Rüstungsprojekte dieser Art werden in Deutschland aus gutem Grund nicht öffentlich verhandelt, sondern so unauffällig wie möglich abgewickelt. Beim Export von Kriegswaffen rangiert die deutsche Rüstungsindustrie weltweit auf Platz drei, was unter anderem den laxen, von der rot-grünen Bundesregierung 2000 verabschiedeten Rüstungsexportrichtlinien geschuldet ist. Wesentlicher Hinderungsgrund für eine Genehmigung etwa der Ausfuhr von U-Booten nach Israel ist nicht, daß diese in ein Spannungsgebiet oder in die Hände eines Staates gelangen, der sich schwerwiegender Menschenrechtsverletzungen schuldig gemacht hat. Entscheidend ist viel mehr die Frage, ob die Lieferung von Kriegswaffen an andere Staaten "an den Sicherheitsinteressen der Bundesrepublik Deutschland im Rahmen des Bündnisses und der EU zu orientieren" sind.

Israel mit Aggressionspotentialen aufzurüsten entspricht sicherlich nicht den Sicherheitsinteressen der Bundesbürger, die damit Partei in einem der ältesten, immer wieder kriegerisch ausgetragenen Konflikte der Welt werden. Es entspricht allerdings dem geostrategischen Interesse der NATO und EU, den Nahen und Mittleren Osten mit Hilfe der militärischen Macht Israels zu dominieren. Daß dies zur Folge hat, daß große Teile der Region sich dauerhaft in einem latenten Kriegszustand befinden und terroristische Gruppierungen entstehen, die in Europa Anschläge begehen, ist kein Hinderungsgrund. Letzteres kommt, so pervers diese Logik auch erscheinen mag, durchaus einer sicherheitsstaatlichen Entwicklung entgegen, die ganz anderen Zwecken dient als dem vorgeblichen einer Bedrohung, die von Terroristen ausgehen soll, die die westliche Staatenwelt angeblich aus ideologischen und kulturellen und nicht etwa militärische Gründen bekämpfen sollen.
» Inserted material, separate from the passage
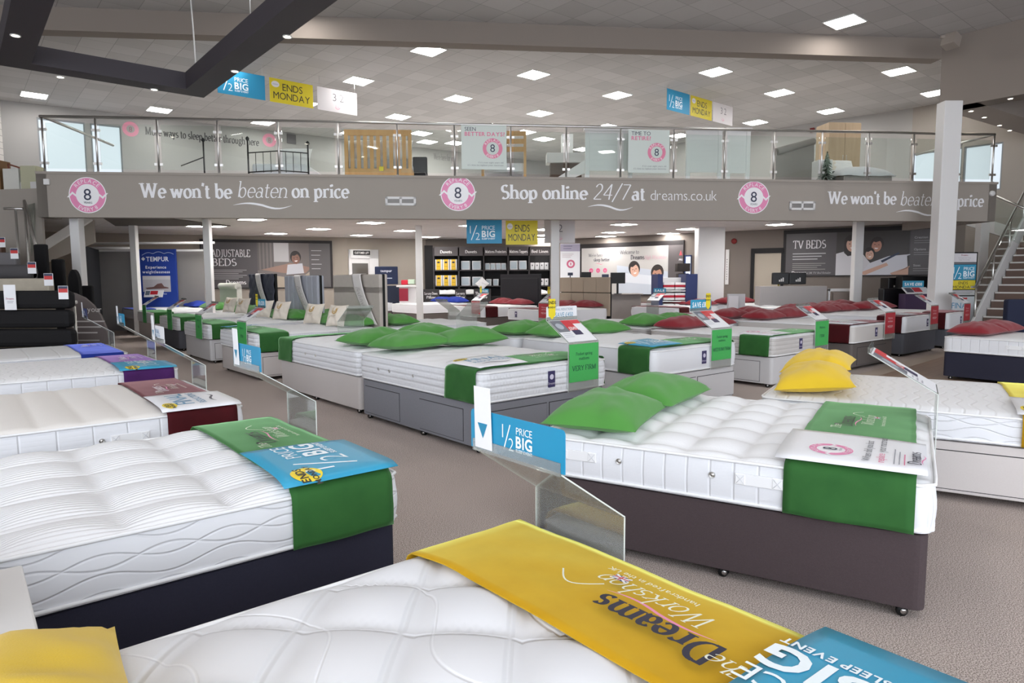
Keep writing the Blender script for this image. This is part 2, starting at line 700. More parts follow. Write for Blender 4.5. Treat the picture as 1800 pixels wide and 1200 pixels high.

Zu allem Überfluß drängt das mit der Bundesrepublik verbündete Israel auf eine Änderung des internationalen Kriegsvölkerrechts (Spiegel Online, 20.10.2009). Da die Regierung in Tel Aviv sich der im Goldstone-Bericht an ihrer Kriegführung in Gaza geübten Kritik nicht anders zu erwehren weiß als durch die Offensivstrategie, die Palästinenser als terroristische Aggressoren darzustellen und sich selbst als Opfer, hat der israelische Ministerpräsident Benjamin Netanjahu eine Initiative zur Änderung des internationalen Rechts eingeleitet. Sie soll den "Krieg gegen den Terrorismus erleichtern", indem die israelische Armee mehr Handlungsfreiheit erhält.

Über diese hat sie beim Überfall auf Gaza zweifellos verfügt, daran ändert auch der Schritt des israelischen Präsidenten Shimon Peres nichts, auf das Recht seines Landes auf Selbstverteidigung zu pochen, während die Vereinten Nationen mit Annahme des Goldstone-Berichts seiner Ansicht nach Terroristen unterstützten. Da jedes Land im Fall eines akuten Angriffs auf sein Territorium über nämliches Recht verfügt, ist die Debatte über eine Änderung des internationalen Rechts müßig. Die Palästinenser im allgemeinen und die Hamas im besonderen als Aggressor darzustellen, läßt sich mit der genauen Untersuchung der Ereignisse im Vorfeld des israelischen Überfalls auf Gaza unschwer widerlegen. Doch darum geht es nicht, wie die Mißachtung der offen zutage liegenden Fakten auch im Goldstone-Bericht, der den Überfall nicht als Akt der Aggression verurteilt, zeigt.

Den Überfall auf Gaza auf der Ebene internationaler Politik zu legitimieren entspricht auch dem Interesse der Bundesregierung. Es gilt, der eigenen Bevölkerung gegenüber nicht als Sachwalter brutaler Gewalt zu erscheinen und die strategische Partnerschaft mit Israel zu rechtfertigen. Die Lieferung von Kriegswaffen an Israel und die Beschwichtigung der Kritiker seiner Besatzungs- und Kriegspolitik gehen Hand in Hand. Die deutsche Großmacht im Wartestand hat als führendes Mitglied der NATO so viel in das Bündnis mit Israel investiert, daß die Bundesregierung einer Änderung des internationalen Rechts zugunsten erweiterter Vollmachten gegenüber nichtstaatlichen Akteuren allemal zustimmte. Auf jeden Fall ist Israels Verhalten kein Grund für die die Außenpolitik Deutschlands bestimmenden Kräfte, grundsätzliche Veränderungen an der strategischen Ausrichtung der Bundesrepublik vorzunehmen. Die weitere Aufrüstung Israels mit in Deutschland gefertigten Kriegswaffen wird auch in Zukunft kein Problem sein, an dem sich eine Bundesregierung abzuarbeiten hätte.